--- GIVEN DATA ---

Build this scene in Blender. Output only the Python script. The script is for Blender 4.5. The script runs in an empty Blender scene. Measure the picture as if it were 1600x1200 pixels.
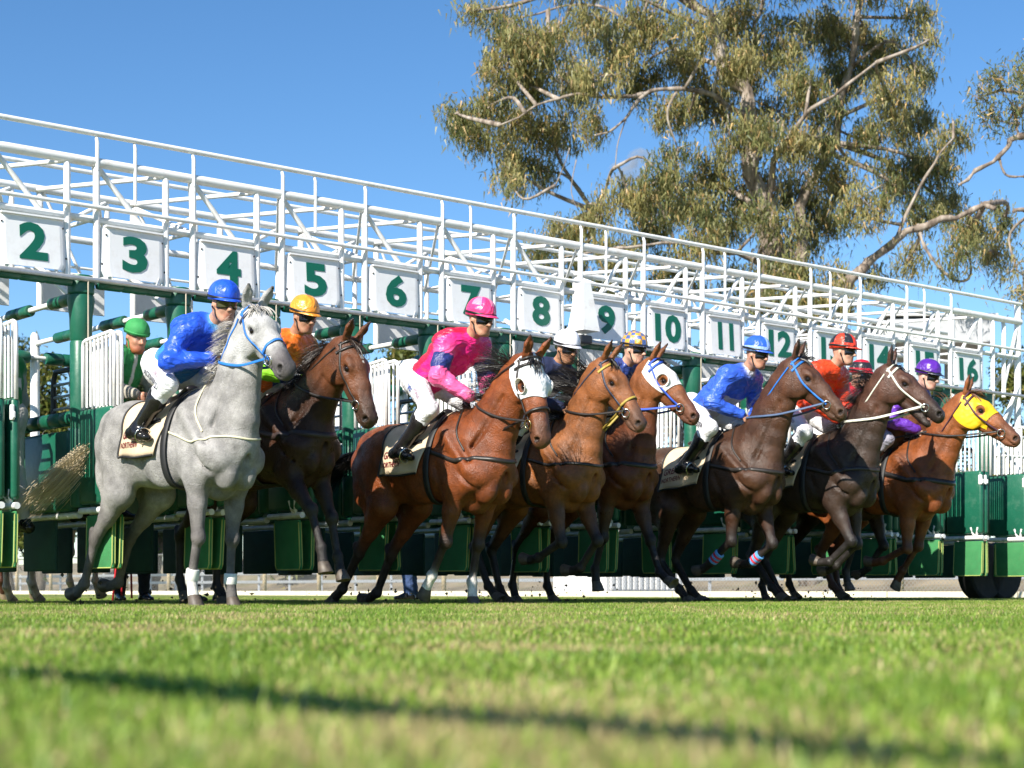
import bpy, bmesh, math, random
import numpy as np
from mathutils import Vector, Matrix, noise as mnoise

R = math.radians
scene = bpy.context.scene

# ---------------------------------------------------------------- camera
FPX = 2700.0            # focal length in pixels of a 1600 px wide frame
HZ = 922.0              # horizon row
CAM_H = 0.134
cam_data = bpy.data.cameras.new('camera')
cam_data.sensor_width = 36.0
cam_data.lens = 36.0 * FPX / 1600.0
cam_data.shift_y = (HZ - 600.0) / 1600.0
cam_data.clip_start = 0.05
cam_data.clip_end = 3000.0
cam_data.dof.use_dof = True
cam_data.dof.focus_distance = 13.2
cam_data.dof.aperture_fstop = 4.0
cam = bpy.data.objects.new('camera', cam_data)
scene.collection.objects.link(cam)
cam.location = (0, 0, CAM_H)
cam.rotation_euler = (R(90), 0, 0)
scene.camera = cam

# ---------------------------------------------------------------- sky and sun
SUN_EL = R(35)
SUN_AZ = R(58)          # horizontal travel direction of the light, from +X
world = bpy.data.worlds.new('World')
scene.world = world
world.use_nodes = True
wn = world.node_tree.nodes
bg = wn['Background']
sky = wn.new('ShaderNodeTexSky')
sky.sky_type = 'NISHITA'
sky.sun_disc = False
sky.sun_elevation = SUN_EL
# sun sits opposite to the light's travel direction
_sx, _sy = -math.cos(SUN_AZ), -math.sin(SUN_AZ)
sky.sun_rotation = math.atan2(_sx, _sy)
sky.altitude = 1800
sky.air_density = 1.0
sky.dust_density = 0.0
sky.ozone_density = 2.2
hsv = wn.new('ShaderNodeHueSaturation')      # clear, dry winter air: a richer blue
hsv.inputs['Saturation'].default_value = 1.22
world.node_tree.links.new(sky.outputs[0], hsv.inputs['Color'])
world.node_tree.links.new(hsv.outputs[0], bg.inputs[0])
bg.inputs[1].default_value = 0.090
sun_data = bpy.data.lights.new('sun', 'SUN')
sun_data.energy = 5.0
sun_data.angle = R(0.5)
sun_data.color = (1.0, 0.94, 0.84)
sun = bpy.data.objects.new('sun', sun_data)
scene.collection.objects.link(sun)
_ld = Vector((math.cos(SUN_AZ) * math.cos(SUN_EL), math.sin(SUN_AZ) * math.cos(SUN_EL), -math.sin(SUN_EL)))
sun.rotation_euler = _ld.to_track_quat('-Z', 'Y').to_euler()
sun.location = (-8, -8, 12)

scene.view_settings.view_transform = 'Standard'
scene.view_settings.look = 'None'
scene.view_settings.exposure = 0.88
scene.view_settings.gamma = 1.0
scene.view_settings.use_curve_mapping = False
# ================================================================ helpers
def at(px, py, Y):
    """A point of the place seen at pixel (px,py) at depth Y."""
    return Vector(((px - 800.0) / FPX * Y, Y, CAM_H + (HZ - py) / FPX * Y))

def link(o, parent=None):
    scene.collection.objects.link(o)
    if parent is not None:
        o.parent = parent
    return o

def tag(o, label=None, cat=None, group=None, kind=None):
    if label: o['label'] = label
    if cat: o['category'] = cat
    if group: o['group'] = group
    if kind: o['kind'] = kind
    return o

def empty(name, loc=(0, 0, 0), rz=0.0, parent=None):
    o = bpy.data.objects.new(name, None)
    o.empty_display_size = 0.2
    link(o, parent)
    o.location = loc
    o.rotation_euler = (0, 0, rz)
    return o

def mesh_np(name, verts, faces, mat=None, parent=None, smooth=True, colors=None, mats=None, midx=None, quads=True):
    """Mesh object from numpy arrays (faces: Nx3 or Nx4 int array, or list)."""
    me = bpy.data.meshes.new(name)
    if isinstance(faces, np.ndarray) and len(faces):
        nf, k = faces.shape
        me.vertices.add(len(verts))
        me.vertices.foreach_set('co', np.asarray(verts, np.float32).ravel())
        me.loops.add(nf * k)
        me.loops.foreach_set('vertex_index', faces.astype(np.int32).ravel())
        me.polygons.add(nf)
        me.polygons.foreach_set('loop_start', np.arange(0, nf * k, k, dtype=np.int32))
        me.update(calc_edges=True)
    else:
        me.from_pydata([tuple(v) for v in verts], [], [tuple(f) for f in faces])
        me.update()
    if colors is not None:
        ca = me.color_attributes.new('col', 'FLOAT_COLOR', 'POINT')
        c4 = np.ones((len(verts), 4), np.float32)
        c4[:, :3] = colors
        ca.data.foreach_set('color', c4.ravel())
    if smooth:
        me.polygons.foreach_set('use_smooth', np.ones(len(me.polygons), bool))
    if mats:
        for m in mats: me.materials.append(m)
        if midx is not None:
            me.polygons.foreach_set('material_index', np.asarray(midx, np.int32))
    elif mat:
        me.materials.append(mat)
    o = bpy.data.objects.new(name, me)
    link(o, parent)
    return o

def share(name, me, parent, loc=(0, 0, 0), rot=(0, 0, 0), scale=(1, 1, 1)):
    o = bpy.data.objects.new(name, me)
    link(o, parent)
    o.location = loc; o.rotation_euler = rot; o.scale = scale
    return o

class MB:
    """Collects simple solids into one mesh."""
    def __init__(s):
        s.v = []; s.f = []
    def add(s, vs, fs):
        n = len(s.v)
        s.v += [tuple(v) for v in vs]
        s.f += [tuple(i + n for i in f) for f in fs]
        return s
    def box(s, c, size, M=None, bev=0.0):
        x, y, z = [d / 2 for d in size]
        c = Vector(c)
        if bev <= 0:
            vs = [Vector((sx * x, sy * y, sz * z)) for sx in (-1, 1) for sy in (-1, 1) for sz in (-1, 1)]
            fs = [(0, 1, 3, 2), (4, 6, 7, 5), (0, 4, 5, 1), (2, 3, 7, 6), (0, 2, 6, 4), (1, 5, 7, 3)]
        else:
            b = bev
            bm = bmesh.new()
            bmesh.ops.create_cube(bm, size=1)
            bmesh.ops.scale(bm, vec=(2 * x, 2 * y, 2 * z), verts=bm.verts)
            bmesh.ops.bevel(bm, geom=bm.edges[:], offset=b, segments=2, affect='EDGES', profile=0.5)
            vs = [v.co.copy() for v in bm.verts]
            fs = [[v.index for v in f.verts] for f in bm.faces]
            bm.free()
        if M is not None: vs = [M @ v for v in vs]
        return s.add([v + c for v in vs], fs)
    def tube(s, pts, r, n=10, caps=True, up=None):
        """Tube along a polyline; r scalar or list."""
        pts = [Vector(p) for p in pts]
        m = len(pts)
        rs = r if hasattr(r, '__len__') else [r] * m
        tang = []
        for i in range(m):
            a = pts[max(i - 1, 0)]; b = pts[min(i + 1, m - 1)]
            tang.append((b - a).normalized())
        ref = Vector(up) if up else (Vector((0, 0, 1)) if abs(tang[0].z) < 0.9 else Vector((1, 0, 0)))
        rings = []
        u = None
        for i in range(m):
            t = tang[i]
            u0 = ref if u is None else u
            u = (u0 - t * u0.dot(t))
            if u.length < 1e-5: u = t.orthogonal()
            u.normalize()
            w = t.cross(u)
            rings.append([pts[i] + (u * math.cos(2 * math.pi * j / n) + w * math.sin(2 * math.pi * j / n)) * rs[i] for j in range(n)])
        vs = [v for rg in rings for v in rg]
        fs = []
        for i in range(m - 1):
            for j in range(n):
                k = (j + 1) % n
                fs.append((i * n + j, i * n + k, (i + 1) * n + k, (i + 1) * n + j))
        if caps:
            fs.append(tuple(reversed(range(n))))
            fs.append(tuple((m - 1) * n + j for j in range(n)))
        return s.add(vs, fs)
    def lathe(s, prof, c=(0, 0, 0), n=20, M=None):
        """prof: list of (r,z); around Z."""
        vs = []; fs = []
        c = Vector(c)
        for (r, z) in prof:
            for j in range(n):
                a = 2 * math.pi * j / n
                v = Vector((r * math.cos(a), r * math.sin(a), z))
                if M is not None: v = M @ v
                vs.append(v + c)
        for i in range(len(prof) - 1):
            for j in range(n):
                k = (j + 1) % n
                fs.append((i * n + j, i * n + k, (i + 1) * n + k, (i + 1) * n + j))
        fs.append(tuple(reversed(range(n))))
        fs.append(tuple((len(prof) - 1) * n + j for j in range(n)))
        return s.add(vs, fs)
    def prism(s, poly, d, M):
        """poly 2D (x,y) counter-clockwise, extruded from z=0 to z=d, through matrix M (4x4)."""
        n = len(poly)
        vs = [M @ Vector((x, y, 0)) for x, y in poly] + [M @ Vector((x, y, d)) for x, y in poly]
        fs = [tuple(reversed(range(n))), tuple(range(n, 2 * n))]
        for i in range(n):
            j = (i + 1) % n
            fs.append((i, j, n + j, n + i))
        return s.add(vs, fs)
    def mesh(s, name, mat):
        me = bpy.data.meshes.new(name)
        me.from_pydata(s.v, [], s.f)
        me.update()
        if mat: me.materials.append(mat)
        return me
    def build(s, name, mat, parent=None, smooth=False, angle=None):
        me = s.mesh(name, mat)
        if smooth:
            me.polygons.foreach_set('use_smooth', np.ones(len(me.polygons), bool))
            if angle: me.set_sharp_from_angle(angle=R(angle))
        o = bpy.data.objects.new(name, me)
        return link(o, parent)

# ---------------------------------------------------------------- materials
def new_mat(name):
    m = bpy.data.materials.new(name)
    m.use_nodes = True
    nt = m.node_tree
    return m, nt, nt.nodes['Principled BSDF']

def N(nt, t, **kw):
    n = nt.nodes.new(t)
    for k, v in kw.items():
        if k.startswith('i_'):
            n.inputs[k[2:].replace('_', ' ')].default_value = v
        else:
            setattr(n, k, v)
    return n

def simple(name, col, rough=0.5, metal=0.0, var=0.12, scale=8.0, bump=0.0, bscale=60.0, bdist=0.01, bdistort=0.0, spec=0.5, dirt=None, dirt_amt=0.4, dscale=3.0):
    """Base colour with low-contrast mottling, optional dirt patches and fine bump."""
    m, nt, b = new_mat(name)
    tc = N(nt, 'ShaderNodeTexCoord')
    nz = N(nt, 'ShaderNodeTexNoise'); nz.inputs['Scale'].default_value = scale; nz.inputs['Detail'].default_value = 5
    nt.links.new(tc.outputs['Object'], nz.inputs['Vector'])
    ramp = N(nt, 'ShaderNodeMapRange')
    ramp.inputs['From Min'].default_value = 0.3; ramp.inputs['From Max'].default_value = 0.7
    ramp.inputs['To Min'].default_value = 1 - var; ramp.inputs['To Max'].default_value = 1 + var
    nt.links.new(nz.outputs['Fac'], ramp.inputs['Value'])
    mul = N(nt, 'ShaderNodeVectorMath', operation='SCALE')
    mul.inputs[0].default_value = col[:3]
    nt.links.new(ramp.outputs[0], mul.inputs['Scale'])
    out = mul.outputs[0]
    if dirt is not None:
        n2 = N(nt, 'ShaderNodeTexNoise'); n2.inputs['Scale'].default_value = dscale; n2.inputs['Detail'].default_value = 8
        n2.inputs['Roughness'].default_value = 0.7
        nt.links.new(tc.outputs['Object'], n2.inputs['Vector'])
        r2 = N(nt, 'ShaderNodeMapRange')
        r2.inputs['From Min'].default_value = 0.5; r2.inputs['From Max'].default_value = 0.75
        r2.inputs['To Min'].default_value = 0; r2.inputs['To Max'].default_value = dirt_amt
        nt.links.new(n2.outputs['Fac'], r2.inputs['Value'])
        mx = N(nt, 'ShaderNodeMix', data_type='RGBA')
        nt.links.new(r2.outputs[0], mx.inputs['Factor'])
        nt.links.new(out, mx.inputs['A'])
        mx.inputs['B'].default_value = (*dirt[:3], 1)
        out = mx.outputs['Result']
    nt.links.new(out, b.inputs['Base Color'])
    b.inputs['Roughness'].default_value = rough
    b.inputs['Metallic'].default_value = metal
    b.inputs['Specular IOR Level'].default_value = spec
    if bump > 0:
        n3 = N(nt, 'ShaderNodeTexNoise'); n3.inputs['Scale'].default_value = bscale; n3.inputs['Detail'].default_value = 4
        nt.links.new(tc.outputs['Object'], n3.inputs['Vector'])
        bp = N(nt, 'ShaderNodeBump'); bp.inputs['Strength'].default_value = bump; bp.inputs['Distance'].default_value = bdist; n3.inputs['Distortion'].default_value = bdistort
        nt.links.new(n3.outputs['Fac'], bp.inputs['Height'])
        nt.links.new(bp.outputs[0], b.inputs['Normal'])
    return m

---

> _INSTRUCTIONS FOR THE TASK_: Transcribe exactly, with no pictures, the lines running from the first line of the material through the line holding "scene = bpy.context.scene".

> _RESPONSE TO THE TASK_:
Build this scene in Blender. Output only the Python script. The script is for Blender 4.5. The script runs in an empty Blender scene. Measure the picture as if it were 1600x1200 pixels.
import bpy, bmesh, math, random
import numpy as np
from mathutils import Vector, Matrix, noise as mnoise

R = math.radians
scene = bpy.context.scene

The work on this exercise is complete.